## Task to complete
Only the lines from the line that has "Build this scene" through the line that has "vs.look='None'; vs.gamma=1; vs.exposure=1.42" should be reproduced, exactly and with both ends kept.

[Data items]
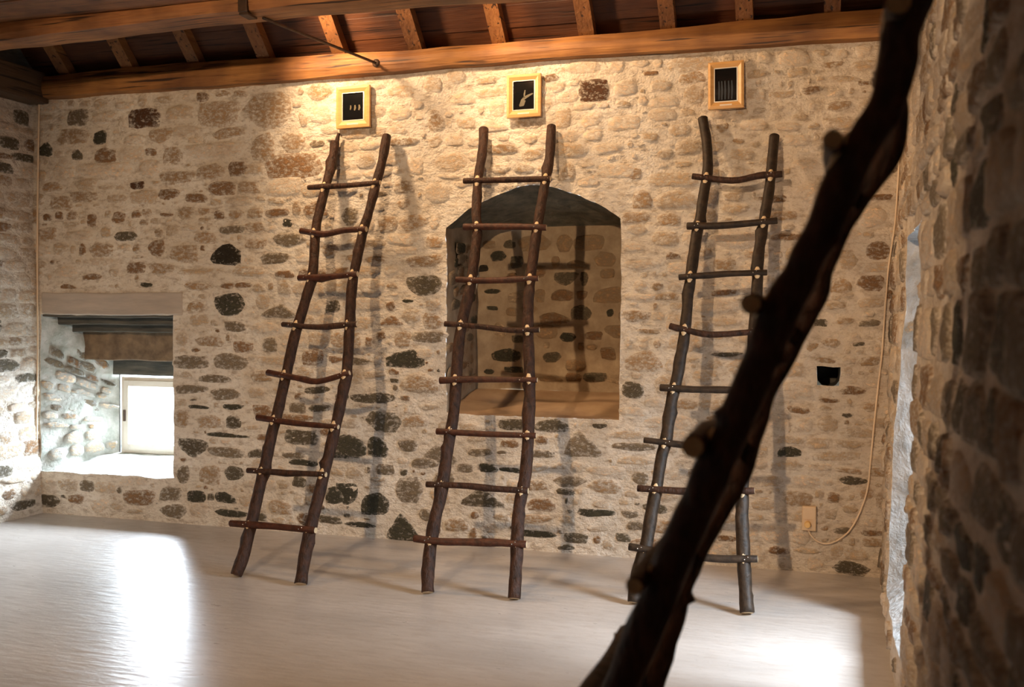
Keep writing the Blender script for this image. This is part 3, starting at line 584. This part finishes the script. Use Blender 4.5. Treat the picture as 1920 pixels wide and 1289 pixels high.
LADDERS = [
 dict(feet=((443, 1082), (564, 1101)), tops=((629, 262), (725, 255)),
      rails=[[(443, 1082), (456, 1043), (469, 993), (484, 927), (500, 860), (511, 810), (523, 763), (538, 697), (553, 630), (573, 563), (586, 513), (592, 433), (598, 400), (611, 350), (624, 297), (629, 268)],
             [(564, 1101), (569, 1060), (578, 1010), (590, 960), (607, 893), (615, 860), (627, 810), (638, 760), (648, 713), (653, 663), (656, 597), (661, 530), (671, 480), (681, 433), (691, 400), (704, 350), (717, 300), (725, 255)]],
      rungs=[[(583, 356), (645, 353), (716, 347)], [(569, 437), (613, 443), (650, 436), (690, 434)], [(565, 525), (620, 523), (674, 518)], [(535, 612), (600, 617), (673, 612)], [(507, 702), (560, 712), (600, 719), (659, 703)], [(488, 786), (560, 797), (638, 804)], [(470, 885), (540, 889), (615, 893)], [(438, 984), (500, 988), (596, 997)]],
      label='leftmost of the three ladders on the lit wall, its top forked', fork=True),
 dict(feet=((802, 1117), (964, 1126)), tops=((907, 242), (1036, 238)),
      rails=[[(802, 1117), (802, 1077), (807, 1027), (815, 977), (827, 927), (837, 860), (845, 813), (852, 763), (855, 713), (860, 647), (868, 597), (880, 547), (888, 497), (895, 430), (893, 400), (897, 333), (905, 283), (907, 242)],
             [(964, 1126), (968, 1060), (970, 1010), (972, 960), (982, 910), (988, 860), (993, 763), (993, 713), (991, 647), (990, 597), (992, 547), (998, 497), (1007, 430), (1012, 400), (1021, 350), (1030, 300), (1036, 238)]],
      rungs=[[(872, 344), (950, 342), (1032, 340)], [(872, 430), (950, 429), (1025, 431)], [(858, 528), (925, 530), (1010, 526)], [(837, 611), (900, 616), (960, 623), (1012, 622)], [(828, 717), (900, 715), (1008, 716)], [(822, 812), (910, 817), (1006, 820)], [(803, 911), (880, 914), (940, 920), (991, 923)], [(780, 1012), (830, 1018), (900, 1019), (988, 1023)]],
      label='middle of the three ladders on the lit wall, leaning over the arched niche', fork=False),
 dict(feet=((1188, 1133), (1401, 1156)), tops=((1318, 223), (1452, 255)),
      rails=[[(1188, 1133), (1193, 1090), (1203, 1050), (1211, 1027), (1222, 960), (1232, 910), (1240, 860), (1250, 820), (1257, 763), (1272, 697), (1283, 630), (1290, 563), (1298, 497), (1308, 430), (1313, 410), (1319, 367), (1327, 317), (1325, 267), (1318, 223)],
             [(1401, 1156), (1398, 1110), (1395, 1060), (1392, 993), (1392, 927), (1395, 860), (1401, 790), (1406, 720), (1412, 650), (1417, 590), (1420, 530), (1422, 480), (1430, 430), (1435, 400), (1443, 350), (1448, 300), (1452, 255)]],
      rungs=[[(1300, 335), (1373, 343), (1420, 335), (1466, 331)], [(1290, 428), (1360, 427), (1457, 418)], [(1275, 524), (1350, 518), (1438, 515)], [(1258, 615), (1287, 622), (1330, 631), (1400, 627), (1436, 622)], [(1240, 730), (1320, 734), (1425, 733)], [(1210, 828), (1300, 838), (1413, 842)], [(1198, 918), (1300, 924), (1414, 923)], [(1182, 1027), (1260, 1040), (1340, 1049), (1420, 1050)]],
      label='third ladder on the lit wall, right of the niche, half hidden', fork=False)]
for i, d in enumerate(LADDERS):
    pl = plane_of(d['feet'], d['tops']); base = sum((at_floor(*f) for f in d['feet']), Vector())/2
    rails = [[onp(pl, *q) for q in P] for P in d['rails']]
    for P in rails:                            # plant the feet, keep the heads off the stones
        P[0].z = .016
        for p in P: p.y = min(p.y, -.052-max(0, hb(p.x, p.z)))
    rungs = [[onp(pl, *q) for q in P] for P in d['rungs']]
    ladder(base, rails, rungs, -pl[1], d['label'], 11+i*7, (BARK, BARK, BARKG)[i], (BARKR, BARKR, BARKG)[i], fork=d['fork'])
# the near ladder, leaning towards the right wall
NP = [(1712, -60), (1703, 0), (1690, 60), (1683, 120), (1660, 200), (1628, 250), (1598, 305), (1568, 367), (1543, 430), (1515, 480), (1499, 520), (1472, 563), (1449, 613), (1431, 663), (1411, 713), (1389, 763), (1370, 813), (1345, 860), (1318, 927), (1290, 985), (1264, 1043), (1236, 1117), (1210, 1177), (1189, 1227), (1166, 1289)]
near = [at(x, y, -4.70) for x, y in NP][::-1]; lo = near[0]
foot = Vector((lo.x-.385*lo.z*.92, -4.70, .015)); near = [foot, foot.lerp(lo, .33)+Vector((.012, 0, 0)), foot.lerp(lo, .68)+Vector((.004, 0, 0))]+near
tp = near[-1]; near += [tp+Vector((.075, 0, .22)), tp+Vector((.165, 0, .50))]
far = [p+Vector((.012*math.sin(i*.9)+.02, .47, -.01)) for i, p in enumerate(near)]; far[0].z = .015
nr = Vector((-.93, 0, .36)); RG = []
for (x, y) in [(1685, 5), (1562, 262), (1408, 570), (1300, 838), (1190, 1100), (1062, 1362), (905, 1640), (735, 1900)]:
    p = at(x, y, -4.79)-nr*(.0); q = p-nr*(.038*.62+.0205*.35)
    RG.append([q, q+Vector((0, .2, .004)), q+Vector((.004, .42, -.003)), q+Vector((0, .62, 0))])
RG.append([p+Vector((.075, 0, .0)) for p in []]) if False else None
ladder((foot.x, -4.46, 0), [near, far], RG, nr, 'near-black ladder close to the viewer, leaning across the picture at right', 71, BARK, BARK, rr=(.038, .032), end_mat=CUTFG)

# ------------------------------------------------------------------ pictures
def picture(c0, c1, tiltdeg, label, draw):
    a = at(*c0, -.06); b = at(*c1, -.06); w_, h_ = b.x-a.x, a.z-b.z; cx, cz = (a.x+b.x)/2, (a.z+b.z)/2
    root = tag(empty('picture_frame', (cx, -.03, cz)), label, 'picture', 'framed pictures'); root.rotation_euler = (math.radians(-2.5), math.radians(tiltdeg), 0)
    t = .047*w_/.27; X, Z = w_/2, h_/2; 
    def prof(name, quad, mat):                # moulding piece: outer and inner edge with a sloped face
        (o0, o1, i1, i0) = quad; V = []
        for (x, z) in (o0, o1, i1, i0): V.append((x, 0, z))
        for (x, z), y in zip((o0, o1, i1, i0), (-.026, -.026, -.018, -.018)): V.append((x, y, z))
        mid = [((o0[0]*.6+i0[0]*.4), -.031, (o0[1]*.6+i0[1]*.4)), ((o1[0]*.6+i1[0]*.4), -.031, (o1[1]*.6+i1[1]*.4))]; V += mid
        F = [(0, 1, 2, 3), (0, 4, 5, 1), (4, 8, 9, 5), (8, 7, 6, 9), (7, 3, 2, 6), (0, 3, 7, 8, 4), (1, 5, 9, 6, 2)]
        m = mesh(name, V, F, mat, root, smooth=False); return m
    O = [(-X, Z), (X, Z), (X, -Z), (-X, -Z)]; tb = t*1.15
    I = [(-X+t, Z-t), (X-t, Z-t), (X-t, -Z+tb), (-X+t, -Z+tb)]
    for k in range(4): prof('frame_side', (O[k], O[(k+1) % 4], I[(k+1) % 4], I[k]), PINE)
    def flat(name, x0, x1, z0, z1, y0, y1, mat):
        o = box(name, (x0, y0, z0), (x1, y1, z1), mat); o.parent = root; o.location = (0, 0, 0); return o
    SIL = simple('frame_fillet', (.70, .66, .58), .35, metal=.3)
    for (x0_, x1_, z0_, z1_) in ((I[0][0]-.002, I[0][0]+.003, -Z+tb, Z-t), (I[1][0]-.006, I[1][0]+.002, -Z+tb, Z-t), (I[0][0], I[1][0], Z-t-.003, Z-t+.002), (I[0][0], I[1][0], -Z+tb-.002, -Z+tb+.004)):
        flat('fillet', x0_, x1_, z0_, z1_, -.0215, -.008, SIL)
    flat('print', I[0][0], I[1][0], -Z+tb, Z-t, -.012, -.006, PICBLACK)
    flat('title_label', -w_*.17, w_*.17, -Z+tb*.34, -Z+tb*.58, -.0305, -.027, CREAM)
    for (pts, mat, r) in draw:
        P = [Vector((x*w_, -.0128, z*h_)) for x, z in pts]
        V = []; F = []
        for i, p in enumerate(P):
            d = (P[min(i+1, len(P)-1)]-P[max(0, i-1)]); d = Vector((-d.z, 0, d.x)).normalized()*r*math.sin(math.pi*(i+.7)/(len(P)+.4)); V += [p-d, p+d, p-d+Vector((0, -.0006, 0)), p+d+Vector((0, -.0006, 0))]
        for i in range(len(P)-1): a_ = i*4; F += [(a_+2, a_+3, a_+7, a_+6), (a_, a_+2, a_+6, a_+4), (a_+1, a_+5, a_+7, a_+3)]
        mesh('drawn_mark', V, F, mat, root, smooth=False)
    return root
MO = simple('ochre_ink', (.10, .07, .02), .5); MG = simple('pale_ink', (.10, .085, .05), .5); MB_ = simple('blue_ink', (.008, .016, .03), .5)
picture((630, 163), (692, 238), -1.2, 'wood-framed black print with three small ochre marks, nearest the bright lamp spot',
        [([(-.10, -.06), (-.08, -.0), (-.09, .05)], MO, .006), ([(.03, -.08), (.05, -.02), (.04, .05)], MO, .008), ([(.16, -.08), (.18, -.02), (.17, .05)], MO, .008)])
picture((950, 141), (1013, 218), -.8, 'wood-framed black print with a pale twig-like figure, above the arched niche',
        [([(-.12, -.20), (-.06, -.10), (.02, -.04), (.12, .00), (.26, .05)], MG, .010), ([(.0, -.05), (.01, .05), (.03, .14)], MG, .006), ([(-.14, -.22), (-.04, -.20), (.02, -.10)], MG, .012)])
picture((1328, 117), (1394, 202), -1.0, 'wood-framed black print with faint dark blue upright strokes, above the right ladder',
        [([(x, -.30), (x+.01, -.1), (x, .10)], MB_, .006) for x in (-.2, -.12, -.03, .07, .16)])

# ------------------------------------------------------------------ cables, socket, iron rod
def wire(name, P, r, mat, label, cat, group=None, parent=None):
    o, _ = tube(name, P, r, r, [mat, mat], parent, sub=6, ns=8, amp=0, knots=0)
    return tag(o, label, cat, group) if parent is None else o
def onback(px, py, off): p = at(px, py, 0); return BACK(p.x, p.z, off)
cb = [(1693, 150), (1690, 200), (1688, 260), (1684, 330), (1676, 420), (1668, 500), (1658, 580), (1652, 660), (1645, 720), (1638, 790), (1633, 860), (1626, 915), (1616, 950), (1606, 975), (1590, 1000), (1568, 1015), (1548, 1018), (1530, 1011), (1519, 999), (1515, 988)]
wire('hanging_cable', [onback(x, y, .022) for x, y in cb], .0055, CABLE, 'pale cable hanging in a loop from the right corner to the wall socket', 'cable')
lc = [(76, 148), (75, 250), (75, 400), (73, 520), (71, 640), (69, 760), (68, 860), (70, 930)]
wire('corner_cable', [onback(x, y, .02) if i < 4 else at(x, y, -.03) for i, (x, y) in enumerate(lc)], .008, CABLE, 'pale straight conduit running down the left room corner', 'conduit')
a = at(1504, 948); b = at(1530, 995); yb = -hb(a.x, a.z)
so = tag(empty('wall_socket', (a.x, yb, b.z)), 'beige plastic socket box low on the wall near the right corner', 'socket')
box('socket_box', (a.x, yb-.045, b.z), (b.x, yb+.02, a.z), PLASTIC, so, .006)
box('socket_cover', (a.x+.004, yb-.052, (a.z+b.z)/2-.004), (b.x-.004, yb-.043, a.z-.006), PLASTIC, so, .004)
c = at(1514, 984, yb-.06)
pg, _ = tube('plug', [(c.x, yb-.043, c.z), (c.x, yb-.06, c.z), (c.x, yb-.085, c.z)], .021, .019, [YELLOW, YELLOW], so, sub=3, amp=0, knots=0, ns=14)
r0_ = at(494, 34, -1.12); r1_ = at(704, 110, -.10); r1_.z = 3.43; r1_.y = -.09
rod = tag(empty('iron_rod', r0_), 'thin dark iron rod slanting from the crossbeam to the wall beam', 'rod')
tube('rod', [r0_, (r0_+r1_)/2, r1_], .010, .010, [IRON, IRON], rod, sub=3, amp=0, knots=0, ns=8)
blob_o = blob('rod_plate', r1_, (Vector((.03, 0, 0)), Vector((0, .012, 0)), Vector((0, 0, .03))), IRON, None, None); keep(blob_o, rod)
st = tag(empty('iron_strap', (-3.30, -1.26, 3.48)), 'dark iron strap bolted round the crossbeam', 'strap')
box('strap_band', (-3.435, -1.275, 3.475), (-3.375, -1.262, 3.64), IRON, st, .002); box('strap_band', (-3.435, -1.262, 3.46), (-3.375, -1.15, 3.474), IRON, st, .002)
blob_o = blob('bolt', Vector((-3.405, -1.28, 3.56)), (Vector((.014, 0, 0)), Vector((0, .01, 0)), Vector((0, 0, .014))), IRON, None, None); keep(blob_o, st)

==

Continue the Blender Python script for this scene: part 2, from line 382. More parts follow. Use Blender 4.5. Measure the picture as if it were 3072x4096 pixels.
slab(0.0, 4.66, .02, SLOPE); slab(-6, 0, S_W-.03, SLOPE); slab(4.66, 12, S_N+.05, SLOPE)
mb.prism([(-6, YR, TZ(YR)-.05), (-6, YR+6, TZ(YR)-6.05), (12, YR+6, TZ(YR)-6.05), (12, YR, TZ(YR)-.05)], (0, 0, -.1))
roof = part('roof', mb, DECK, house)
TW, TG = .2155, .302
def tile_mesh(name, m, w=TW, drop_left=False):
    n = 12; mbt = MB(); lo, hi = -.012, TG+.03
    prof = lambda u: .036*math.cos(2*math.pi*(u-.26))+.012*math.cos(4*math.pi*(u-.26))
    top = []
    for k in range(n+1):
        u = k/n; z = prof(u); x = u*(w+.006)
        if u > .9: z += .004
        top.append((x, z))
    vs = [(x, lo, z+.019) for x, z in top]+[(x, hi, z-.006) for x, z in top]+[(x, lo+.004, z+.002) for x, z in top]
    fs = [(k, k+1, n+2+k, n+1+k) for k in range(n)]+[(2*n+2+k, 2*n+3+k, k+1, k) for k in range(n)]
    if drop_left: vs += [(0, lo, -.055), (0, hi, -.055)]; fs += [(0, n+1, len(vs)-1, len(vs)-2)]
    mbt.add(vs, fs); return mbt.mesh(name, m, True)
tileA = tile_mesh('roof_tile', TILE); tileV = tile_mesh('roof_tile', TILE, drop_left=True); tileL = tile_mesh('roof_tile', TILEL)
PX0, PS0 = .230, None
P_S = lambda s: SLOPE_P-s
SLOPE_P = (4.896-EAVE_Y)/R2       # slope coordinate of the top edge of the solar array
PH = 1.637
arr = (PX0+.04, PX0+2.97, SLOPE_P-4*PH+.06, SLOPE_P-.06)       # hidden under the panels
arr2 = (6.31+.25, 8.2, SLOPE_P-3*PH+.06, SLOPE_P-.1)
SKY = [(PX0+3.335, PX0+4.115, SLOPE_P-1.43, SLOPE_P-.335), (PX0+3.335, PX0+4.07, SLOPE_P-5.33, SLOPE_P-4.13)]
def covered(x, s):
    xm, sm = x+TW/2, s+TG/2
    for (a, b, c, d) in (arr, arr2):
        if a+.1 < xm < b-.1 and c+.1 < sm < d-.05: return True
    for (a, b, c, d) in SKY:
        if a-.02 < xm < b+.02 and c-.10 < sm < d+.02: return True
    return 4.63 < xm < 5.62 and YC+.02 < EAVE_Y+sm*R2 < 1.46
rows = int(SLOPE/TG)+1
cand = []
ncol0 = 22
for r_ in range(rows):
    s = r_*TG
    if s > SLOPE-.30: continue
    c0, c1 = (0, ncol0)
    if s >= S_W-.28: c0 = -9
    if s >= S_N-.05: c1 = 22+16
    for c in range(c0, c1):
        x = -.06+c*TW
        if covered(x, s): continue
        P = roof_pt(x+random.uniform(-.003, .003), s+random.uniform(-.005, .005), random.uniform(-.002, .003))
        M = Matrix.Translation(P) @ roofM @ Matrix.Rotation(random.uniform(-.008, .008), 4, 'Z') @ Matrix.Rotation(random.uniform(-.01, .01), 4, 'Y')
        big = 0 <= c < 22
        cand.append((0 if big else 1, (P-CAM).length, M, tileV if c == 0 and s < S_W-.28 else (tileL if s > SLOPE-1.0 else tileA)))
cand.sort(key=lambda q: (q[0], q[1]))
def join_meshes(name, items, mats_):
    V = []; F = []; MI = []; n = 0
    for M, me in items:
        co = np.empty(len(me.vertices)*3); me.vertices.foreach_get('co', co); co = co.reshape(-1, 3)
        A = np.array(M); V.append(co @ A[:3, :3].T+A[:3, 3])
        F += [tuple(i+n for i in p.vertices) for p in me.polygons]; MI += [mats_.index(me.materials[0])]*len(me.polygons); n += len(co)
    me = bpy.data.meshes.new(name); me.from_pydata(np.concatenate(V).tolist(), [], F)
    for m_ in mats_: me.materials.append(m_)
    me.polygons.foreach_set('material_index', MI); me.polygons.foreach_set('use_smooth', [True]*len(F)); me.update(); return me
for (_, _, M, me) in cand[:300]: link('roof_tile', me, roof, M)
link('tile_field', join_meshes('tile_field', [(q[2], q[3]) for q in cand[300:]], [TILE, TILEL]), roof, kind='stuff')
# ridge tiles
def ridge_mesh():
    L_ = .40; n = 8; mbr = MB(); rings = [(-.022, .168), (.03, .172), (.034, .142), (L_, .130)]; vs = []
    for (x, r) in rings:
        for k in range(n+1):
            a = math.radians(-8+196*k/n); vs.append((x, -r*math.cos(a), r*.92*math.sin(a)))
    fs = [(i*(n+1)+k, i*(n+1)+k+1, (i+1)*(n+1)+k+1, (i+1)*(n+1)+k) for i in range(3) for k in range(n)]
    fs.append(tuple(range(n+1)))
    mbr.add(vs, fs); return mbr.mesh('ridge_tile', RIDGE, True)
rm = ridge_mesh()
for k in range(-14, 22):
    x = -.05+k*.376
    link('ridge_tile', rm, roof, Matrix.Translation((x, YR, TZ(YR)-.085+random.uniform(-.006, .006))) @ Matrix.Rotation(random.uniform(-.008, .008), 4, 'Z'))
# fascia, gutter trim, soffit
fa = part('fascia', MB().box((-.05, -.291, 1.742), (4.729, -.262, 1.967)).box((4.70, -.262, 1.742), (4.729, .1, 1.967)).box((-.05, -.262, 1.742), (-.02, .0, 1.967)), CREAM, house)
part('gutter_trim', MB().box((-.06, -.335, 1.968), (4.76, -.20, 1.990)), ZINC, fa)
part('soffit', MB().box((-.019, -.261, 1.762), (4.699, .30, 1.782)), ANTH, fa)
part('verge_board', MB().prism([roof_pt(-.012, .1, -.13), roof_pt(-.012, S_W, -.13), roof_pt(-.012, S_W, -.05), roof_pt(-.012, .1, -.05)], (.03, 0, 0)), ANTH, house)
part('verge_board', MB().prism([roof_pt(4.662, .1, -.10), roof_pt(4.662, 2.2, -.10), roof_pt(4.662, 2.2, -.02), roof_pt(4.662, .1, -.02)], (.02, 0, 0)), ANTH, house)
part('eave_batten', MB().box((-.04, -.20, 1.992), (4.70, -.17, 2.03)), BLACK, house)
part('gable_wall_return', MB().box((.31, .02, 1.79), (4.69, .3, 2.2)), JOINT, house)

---

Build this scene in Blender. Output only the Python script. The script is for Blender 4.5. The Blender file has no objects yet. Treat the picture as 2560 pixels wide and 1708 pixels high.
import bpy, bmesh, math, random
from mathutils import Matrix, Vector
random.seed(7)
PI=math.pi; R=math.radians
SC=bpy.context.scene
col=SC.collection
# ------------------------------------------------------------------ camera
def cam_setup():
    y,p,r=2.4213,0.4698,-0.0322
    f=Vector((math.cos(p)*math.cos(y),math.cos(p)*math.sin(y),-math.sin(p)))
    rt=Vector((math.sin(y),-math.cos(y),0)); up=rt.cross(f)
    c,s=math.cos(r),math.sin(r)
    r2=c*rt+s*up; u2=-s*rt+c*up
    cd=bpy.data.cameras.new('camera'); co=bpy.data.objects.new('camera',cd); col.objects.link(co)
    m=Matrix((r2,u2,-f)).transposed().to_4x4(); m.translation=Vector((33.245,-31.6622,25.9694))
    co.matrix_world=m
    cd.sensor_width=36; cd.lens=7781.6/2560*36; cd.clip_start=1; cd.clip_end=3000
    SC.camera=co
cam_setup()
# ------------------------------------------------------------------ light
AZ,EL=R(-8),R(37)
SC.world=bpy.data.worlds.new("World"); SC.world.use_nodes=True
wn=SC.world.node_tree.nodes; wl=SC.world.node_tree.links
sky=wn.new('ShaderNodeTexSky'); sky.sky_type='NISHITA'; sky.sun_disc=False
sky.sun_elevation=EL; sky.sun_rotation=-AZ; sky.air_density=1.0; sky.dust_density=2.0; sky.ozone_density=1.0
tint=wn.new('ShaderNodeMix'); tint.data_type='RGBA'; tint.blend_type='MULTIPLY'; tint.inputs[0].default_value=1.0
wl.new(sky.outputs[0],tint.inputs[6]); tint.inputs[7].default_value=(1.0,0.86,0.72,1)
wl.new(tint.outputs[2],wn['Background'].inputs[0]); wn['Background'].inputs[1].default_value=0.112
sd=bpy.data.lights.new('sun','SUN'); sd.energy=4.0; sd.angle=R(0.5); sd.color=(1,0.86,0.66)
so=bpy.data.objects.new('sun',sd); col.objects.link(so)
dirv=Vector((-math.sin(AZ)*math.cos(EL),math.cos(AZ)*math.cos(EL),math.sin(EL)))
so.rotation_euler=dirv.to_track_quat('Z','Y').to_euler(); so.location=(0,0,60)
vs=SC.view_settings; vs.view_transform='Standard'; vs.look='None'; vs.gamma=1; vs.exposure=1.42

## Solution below
Build this scene in Blender. Output only the Python script. The script is for Blender 4.5. The Blender file has no objects yet. Treat the picture as 2560 pixels wide and 1708 pixels high.
import bpy, bmesh, math, random
from mathutils import Matrix, Vector
random.seed(7)
PI=math.pi; R=math.radians
SC=bpy.context.scene
col=SC.collection
# ------------------------------------------------------------------ camera
def cam_setup():
    y,p,r=2.4213,0.4698,-0.0322
    f=Vector((math.cos(p)*math.cos(y),math.cos(p)*math.sin(y),-math.sin(p)))
    rt=Vector((math.sin(y),-math.cos(y),0)); up=rt.cross(f)
    c,s=math.cos(r),math.sin(r)
    r2=c*rt+s*up; u2=-s*rt+c*up
    cd=bpy.data.cameras.new('camera'); co=bpy.data.objects.new('camera',cd); col.objects.link(co)
    m=Matrix((r2,u2,-f)).transposed().to_4x4(); m.translation=Vector((33.245,-31.6622,25.9694))
    co.matrix_world=m
    cd.sensor_width=36; cd.lens=7781.6/2560*36; cd.clip_start=1; cd.clip_end=3000
    SC.camera=co
cam_setup()
# ------------------------------------------------------------------ light
AZ,EL=R(-8),R(37)
SC.world=bpy.data.worlds.new("World"); SC.world.use_nodes=True
wn=SC.world.node_tree.nodes; wl=SC.world.node_tree.links
sky=wn.new('ShaderNodeTexSky'); sky.sky_type='NISHITA'; sky.sun_disc=False
sky.sun_elevation=EL; sky.sun_rotation=-AZ; sky.air_density=1.0; sky.dust_density=2.0; sky.ozone_density=1.0
tint=wn.new('ShaderNodeMix'); tint.data_type='RGBA'; tint.blend_type='MULTIPLY'; tint.inputs[0].default_value=1.0
wl.new(sky.outputs[0],tint.inputs[6]); tint.inputs[7].default_value=(1.0,0.86,0.72,1)
wl.new(tint.outputs[2],wn['Background'].inputs[0]); wn['Background'].inputs[1].default_value=0.112
sd=bpy.data.lights.new('sun','SUN'); sd.energy=4.0; sd.angle=R(0.5); sd.color=(1,0.86,0.66)
so=bpy.data.objects.new('sun',sd); col.objects.link(so)
dirv=Vector((-math.sin(AZ)*math.cos(EL),math.cos(AZ)*math.cos(EL),math.sin(EL)))
so.rotation_euler=dirv.to_track_quat('Z','Y').to_euler(); so.location=(0,0,60)
vs=SC.view_settings; vs.view_transform='Standard'; vs.look='None'; vs.gamma=1; vs.exposure=1.42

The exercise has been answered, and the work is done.